— Start of PROVIDED MATERIAL —

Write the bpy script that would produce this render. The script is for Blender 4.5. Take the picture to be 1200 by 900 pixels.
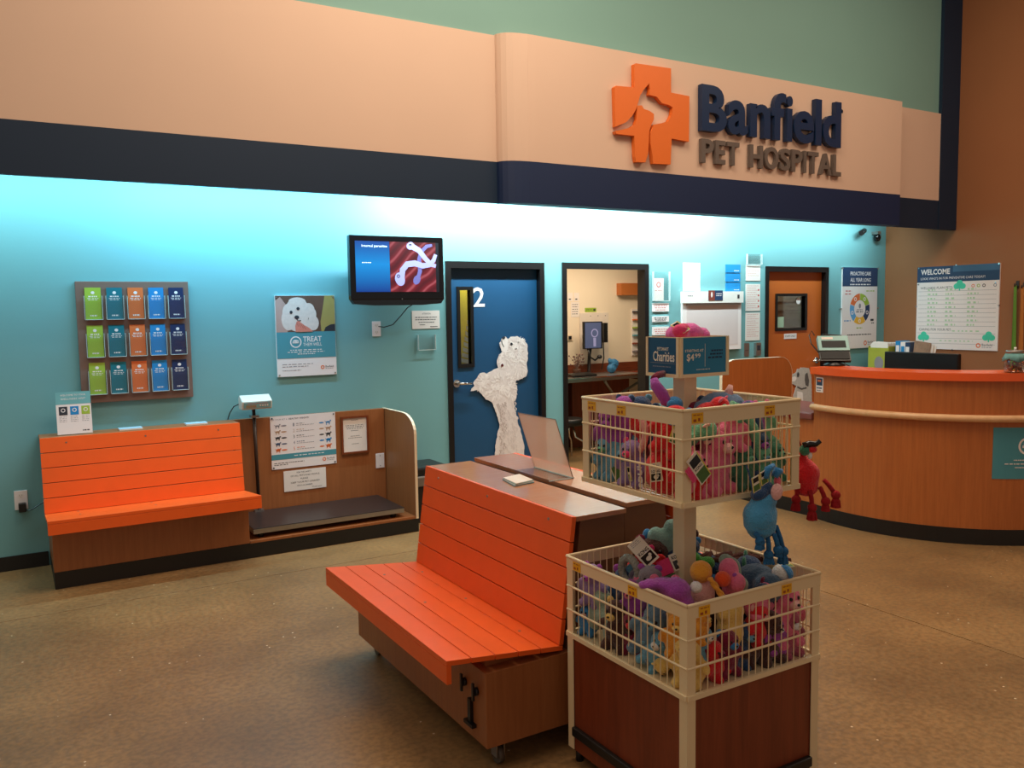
import bpy, bmesh, math, random
from mathutils import Vector as V, Matrix, Euler, noise
random.seed(7)
for o in list(bpy.data.objects): bpy.data.objects.remove(o)
S = bpy.context.scene
COL = S.collection
PI = math.pi
# ------------------------------------------------------------------ camera, world, light, exposure
def set_camera():
    yaw, pitch, roll = (math.radians(a) for a in (30.819, 4.9924, -0.9035))
    fw = V((math.sin(yaw)*math.cos(pitch), math.cos(yaw)*math.cos(pitch), -math.sin(pitch)))
    r = V((math.cos(yaw), -math.sin(yaw), 0)); u = r.cross(fw)
    c, s = math.cos(roll), math.sin(roll)
    R, U = c*r + s*u, -s*r + c*u
    cam = bpy.data.cameras.new('camera'); o = bpy.data.objects.new('camera', cam); COL.objects.link(o)
    o.matrix_world = Matrix(((R.x, U.x, -fw.x, 0), (R.y, U.y, -fw.y, 0), (R.z, U.z, -fw.z, 1.73), (0, 0, 0, 1)))
    cam.sensor_width = 36; cam.lens = 989.9/1200*36; cam.clip_start = .05; cam.clip_end = 100
    S.camera = o
set_camera()
w = bpy.data.worlds.new('world'); S.world = w; w.use_nodes = True
w.node_tree.nodes['Background'].inputs[0].default_value = (1, .80, .66, 1)
w.node_tree.nodes['Background'].inputs[1].default_value = .28
def area(name, loc, target, sx, sy, power, col):
    l = bpy.data.lights.new(name, 'AREA'); l.shape = 'RECTANGLE'; l.size = sx; l.size_y = sy; l.energy = power; l.color = col
    o = bpy.data.objects.new(name, l); COL.objects.link(o); o.location = loc
    o.rotation_euler = (V(target)-V(loc)).to_track_quat('-Z', 'Y').to_euler(); return o
area('store_light', (2.6, 3.8, 5.6), (2.6, 4.0, 0), 3.2, 1.6, 175, (1, .80, .60))
area('store_light', (6.8, 3.0, 5.6), (6.6, 3.4, 0), 2.4, 1.6, 95, (1, .78, .57))
area('store_light', (-1.5, 1.8, 5.6), (-.5, 2.5, 0), 2.5, 2.0, 28, (1, .80, .6))
# fluorescent tubes hidden in the light cove above the teal wall
for x0, x1, p, c in ((-2.2, .8, 30, (.50, .90, 1)), (.8, 2.7, 44, (.30, .72, 1)), (2.7, 6.6, 105, (.80, .99, 1)), (6.6, 8.9, 26, (.62, .90, .95))):
    area('cove_tube', ((x0+x1)/2, 6.22, 2.74), ((x0+x1)/2, 6.65, 2.30), x1-x0, .06, p, c)
area('exam_room_light', (6.0, 7.9, 2.52), (6.0, 7.9, 0), 1.6, .7, 38, (1, .80, .60))
S.view_settings.view_transform = 'Standard'; S.view_settings.look = 'None'
S.view_settings.exposure = 0; S.view_settings.gamma = 1; S.view_settings.use_curve_mapping = False
D, XR = 6.658, 9.368
# ------------------------------------------------------------------ materials
def lin(c): return tuple(((v/255)/12.92 if v/255 <= .04045 else ((v/255+.055)/1.055)**2.4) for v in c) + (1,)
MATS = {}
def mat(name, col, rough=.5, metal=0, noise_s=0, noise_a=.12, bump=0, bump_s=200, spec=.5, sheen=0, emit=0, coat=0):
    if name in MATS: return MATS[name]
    m = bpy.data.materials.new(name); m.use_nodes = True; nt = m.node_tree; b = nt.nodes['Principled BSDF']
    b.inputs['Base Color'].default_value = lin(col); b.inputs['Roughness'].default_value = rough
    b.inputs['Metallic'].default_value = metal; b.inputs['Specular IOR Level'].default_value = spec
    if sheen: b.inputs['Sheen Weight'].default_value = sheen
    if coat: b.inputs['Coat Weight'].default_value = coat; b.inputs['Coat Roughness'].default_value = .12
    if emit:
        b.inputs['Emission Color'].default_value = lin(col); b.inputs['Emission Strength'].default_value = emit
        b.inputs['Base Color'].default_value = (0.01, .01, .01, 1)
    tc = nt.nodes.new('ShaderNodeTexCoord')
    if noise_s:
        n = nt.nodes.new('ShaderNodeTexNoise'); n.inputs['Scale'].default_value = noise_s; n.inputs['Detail'].default_value = 3
        nt.links.new(tc.outputs['Object'], n.inputs['Vector'])
        mx = nt.nodes.new('ShaderNodeMix'); mx.data_type = 'RGBA'
        k = lin(col); mx.inputs[6].default_value = tuple(v*(1-noise_a) for v in k[:3])+(1,)
        mx.inputs[7].default_value = tuple(min(1, v*(1+noise_a)) for v in k[:3])+(1,)
        nt.links.new(n.outputs['Fac'], mx.inputs[0]); nt.links.new(mx.outputs[2], b.inputs['Base Color'])
    if bump:
        n2 = nt.nodes.new('ShaderNodeTexNoise'); n2.inputs['Scale'].default_value = bump_s; n2.inputs['Detail'].default_value = 4
        nt.links.new(tc.outputs['Object'], n2.inputs['Vector'])
        bp = nt.nodes.new('ShaderNodeBump'); bp.inputs['Strength'].default_value = bump; bp.inputs['Distance'].default_value = .01
        nt.links.new(n2.outputs['Fac'], bp.inputs['Height']); nt.links.new(bp.outputs[0], b.inputs['Normal'])
    MATS[name] = m; return m
def wood(name, c1, c2, scale=(18, 18, 1.2), rough=.4, spec=.5):
    m = bpy.data.materials.new(name); m.use_nodes = True; nt = m.node_tree; b = nt.nodes['Principled BSDF']
    tc = nt.nodes.new('ShaderNodeTexCoord'); mp = nt.nodes.new('ShaderNodeMapping'); mp.inputs['Scale'].default_value = scale
    n = nt.nodes.new('ShaderNodeTexNoise'); n.inputs['Scale'].default_value = 2; n.inputs['Detail'].default_value = 6; n.inputs['Distortion'].default_value = .4
    n3 = nt.nodes.new('ShaderNodeTexNoise'); n3.inputs['Scale'].default_value = 9; n3.inputs['Detail'].default_value = 3
    ad = nt.nodes.new('ShaderNodeMath'); ad.operation = 'ADD'; ad.inputs[1].default_value = 0
    ml = nt.nodes.new('ShaderNodeMath'); ml.operation = 'MULTIPLY'; ml.inputs[1].default_value = .35
    r = nt.nodes.new('ShaderNodeValToRGB'); r.color_ramp.elements[0].position = .45; r.color_ramp.elements[1].position = .85
    r.color_ramp.elements[0].color = lin(c1); r.color_ramp.elements[1].color = lin(c2)
    L = nt.links.new
    L(tc.outputs['Object'], mp.inputs['Vector']); L(mp.outputs[0], n.inputs['Vector']); L(mp.outputs[0], n3.inputs['Vector'])
    L(n3.outputs['Fac'], ml.inputs[0]); L(n.outputs['Fac'], ad.inputs[0]); L(ml.outputs[0], ad.inputs[1])
    L(ad.outputs[0], r.inputs[0]); L(r.outputs[0], b.inputs['Base Color'])
    b.inputs['Roughness'].default_value = rough; b.inputs['Specular IOR Level'].default_value = spec
    MATS[name] = m; return m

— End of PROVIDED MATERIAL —

- **DIRECTIONS FOR THIS TASK**
Retype the whole listing, keeping every line identical and omitting all pictures.

- **EXERCISE RESULT**
Write the bpy script that would produce this render. The script is for Blender 4.5. Take the picture to be 1200 by 900 pixels.
import bpy, bmesh, math, random
from mathutils import Vector as V, Matrix, Euler, noise
random.seed(7)
for o in list(bpy.data.objects): bpy.data.objects.remove(o)
S = bpy.context.scene
COL = S.collection
PI = math.pi
# ------------------------------------------------------------------ camera, world, light, exposure
def set_camera():
    yaw, pitch, roll = (math.radians(a) for a in (30.819, 4.9924, -0.9035))
    fw = V((math.sin(yaw)*math.cos(pitch), math.cos(yaw)*math.cos(pitch), -math.sin(pitch)))
    r = V((math.cos(yaw), -math.sin(yaw), 0)); u = r.cross(fw)
    c, s = math.cos(roll), math.sin(roll)
    R, U = c*r + s*u, -s*r + c*u
    cam = bpy.data.cameras.new('camera'); o = bpy.data.objects.new('camera', cam); COL.objects.link(o)
    o.matrix_world = Matrix(((R.x, U.x, -fw.x, 0), (R.y, U.y, -fw.y, 0), (R.z, U.z, -fw.z, 1.73), (0, 0, 0, 1)))
    cam.sensor_width = 36; cam.lens = 989.9/1200*36; cam.clip_start = .05; cam.clip_end = 100
    S.camera = o
set_camera()
w = bpy.data.worlds.new('world'); S.world = w; w.use_nodes = True
w.node_tree.nodes['Background'].inputs[0].default_value = (1, .80, .66, 1)
w.node_tree.nodes['Background'].inputs[1].default_value = .28
def area(name, loc, target, sx, sy, power, col):
    l = bpy.data.lights.new(name, 'AREA'); l.shape = 'RECTANGLE'; l.size = sx; l.size_y = sy; l.energy = power; l.color = col
    o = bpy.data.objects.new(name, l); COL.objects.link(o); o.location = loc
    o.rotation_euler = (V(target)-V(loc)).to_track_quat('-Z', 'Y').to_euler(); return o
area('store_light', (2.6, 3.8, 5.6), (2.6, 4.0, 0), 3.2, 1.6, 175, (1, .80, .60))
area('store_light', (6.8, 3.0, 5.6), (6.6, 3.4, 0), 2.4, 1.6, 95, (1, .78, .57))
area('store_light', (-1.5, 1.8, 5.6), (-.5, 2.5, 0), 2.5, 2.0, 28, (1, .80, .6))
# fluorescent tubes hidden in the light cove above the teal wall
for x0, x1, p, c in ((-2.2, .8, 30, (.50, .90, 1)), (.8, 2.7, 44, (.30, .72, 1)), (2.7, 6.6, 105, (.80, .99, 1)), (6.6, 8.9, 26, (.62, .90, .95))):
    area('cove_tube', ((x0+x1)/2, 6.22, 2.74), ((x0+x1)/2, 6.65, 2.30), x1-x0, .06, p, c)
area('exam_room_light', (6.0, 7.9, 2.52), (6.0, 7.9, 0), 1.6, .7, 38, (1, .80, .60))
S.view_settings.view_transform = 'Standard'; S.view_settings.look = 'None'
S.view_settings.exposure = 0; S.view_settings.gamma = 1; S.view_settings.use_curve_mapping = False
D, XR = 6.658, 9.368
# ------------------------------------------------------------------ materials
def lin(c): return tuple(((v/255)/12.92 if v/255 <= .04045 else ((v/255+.055)/1.055)**2.4) for v in c) + (1,)
MATS = {}
def mat(name, col, rough=.5, metal=0, noise_s=0, noise_a=.12, bump=0, bump_s=200, spec=.5, sheen=0, emit=0, coat=0):
    if name in MATS: return MATS[name]
    m = bpy.data.materials.new(name); m.use_nodes = True; nt = m.node_tree; b = nt.nodes['Principled BSDF']
    b.inputs['Base Color'].default_value = lin(col); b.inputs['Roughness'].default_value = rough
    b.inputs['Metallic'].default_value = metal; b.inputs['Specular IOR Level'].default_value = spec
    if sheen: b.inputs['Sheen Weight'].default_value = sheen
    if coat: b.inputs['Coat Weight'].default_value = coat; b.inputs['Coat Roughness'].default_value = .12
    if emit:
        b.inputs['Emission Color'].default_value = lin(col); b.inputs['Emission Strength'].default_value = emit
        b.inputs['Base Color'].default_value = (0.01, .01, .01, 1)
    tc = nt.nodes.new('ShaderNodeTexCoord')
    if noise_s:
        n = nt.nodes.new('ShaderNodeTexNoise'); n.inputs['Scale'].default_value = noise_s; n.inputs['Detail'].default_value = 3
        nt.links.new(tc.outputs['Object'], n.inputs['Vector'])
        mx = nt.nodes.new('ShaderNodeMix'); mx.data_type = 'RGBA'
        k = lin(col); mx.inputs[6].default_value = tuple(v*(1-noise_a) for v in k[:3])+(1,)
        mx.inputs[7].default_value = tuple(min(1, v*(1+noise_a)) for v in k[:3])+(1,)
        nt.links.new(n.outputs['Fac'], mx.inputs[0]); nt.links.new(mx.outputs[2], b.inputs['Base Color'])
    if bump:
        n2 = nt.nodes.new('ShaderNodeTexNoise'); n2.inputs['Scale'].default_value = bump_s; n2.inputs['Detail'].default_value = 4
        nt.links.new(tc.outputs['Object'], n2.inputs['Vector'])
        bp = nt.nodes.new('ShaderNodeBump'); bp.inputs['Strength'].default_value = bump; bp.inputs['Distance'].default_value = .01
        nt.links.new(n2.outputs['Fac'], bp.inputs['Height']); nt.links.new(bp.outputs[0], b.inputs['Normal'])
    MATS[name] = m; return m
def wood(name, c1, c2, scale=(18, 18, 1.2), rough=.4, spec=.5):
    m = bpy.data.materials.new(name); m.use_nodes = True; nt = m.node_tree; b = nt.nodes['Principled BSDF']
    tc = nt.nodes.new('ShaderNodeTexCoord'); mp = nt.nodes.new('ShaderNodeMapping'); mp.inputs['Scale'].default_value = scale
    n = nt.nodes.new('ShaderNodeTexNoise'); n.inputs['Scale'].default_value = 2; n.inputs['Detail'].default_value = 6; n.inputs['Distortion'].default_value = .4
    n3 = nt.nodes.new('ShaderNodeTexNoise'); n3.inputs['Scale'].default_value = 9; n3.inputs['Detail'].default_value = 3
    ad = nt.nodes.new('ShaderNodeMath'); ad.operation = 'ADD'; ad.inputs[1].default_value = 0
    ml = nt.nodes.new('ShaderNodeMath'); ml.operation = 'MULTIPLY'; ml.inputs[1].default_value = .35
    r = nt.nodes.new('ShaderNodeValToRGB'); r.color_ramp.elements[0].position = .45; r.color_ramp.elements[1].position = .85
    r.color_ramp.elements[0].color = lin(c1); r.color_ramp.elements[1].color = lin(c2)
    L = nt.links.new
    L(tc.outputs['Object'], mp.inputs['Vector']); L(mp.outputs[0], n.inputs['Vector']); L(mp.outputs[0], n3.inputs['Vector'])
    L(n3.outputs['Fac'], ml.inputs[0]); L(n.outputs['Fac'], ad.inputs[0]); L(ml.outputs[0], ad.inputs[1])
    L(ad.outputs[0], r.inputs[0]); L(r.outputs[0], b.inputs['Base Color'])
    b.inputs['Roughness'].default_value = rough; b.inputs['Specular IOR Level'].default_value = spec
    MATS[name] = m; return m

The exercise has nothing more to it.